Dunno. All that said, my own enamorment with drugs is maybe derailed a bit by a pessimism that a lot of people take them, and don't seem to come back much back wiser. Or describe it as "It got me good and fucked up". I also have my hesitations about other drugs like Salvia or DMT especially, which might throw something into my spiritual humanist perspective. I'm afraid it might shake my foundations a bit, And just like that... it might fling me back to the pit of nihilism. I hope not. I hope I've learned my lesson.

Has that happened to any of you guys? Where you got cozied into weed, LSD mushrooms and spiritual practice, then you take one of these like DMT, Salvia, or Ketamine to get kicked out of your spirituality it's like?

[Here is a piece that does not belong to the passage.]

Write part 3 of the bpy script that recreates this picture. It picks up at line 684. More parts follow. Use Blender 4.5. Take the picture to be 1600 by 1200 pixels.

OTOH, I've heard the 'Chrysanthemum' alone was worth the price of admission. To see this 'city' that no words or anything else can come close to the visual deluge, or the teaching that these beings have. That it becomes impossible to rationalize away like we do to phenomena that doesn't mush with our western adult-like views. And it's always like TMK says "You can come back a space bunny too".

For me there's no alternative. I can't ever go back and watch TV,** or the sports game or read the paper or work without knowing what it is. I suppose if I had a vision for myself and the future. I'd want to evoke the 60's again, but this time without all the fear and paranoia.

-NS

** Family guy and south park, are the usual stoners ideal night right, (proabably not for this forum, but in general). Few months back I described it like, "I see the jokes 10 seconds before it happens, I see 1000 reasons why it's not funny and there is no reason to laugh. IOW it doesn't work on me anymore."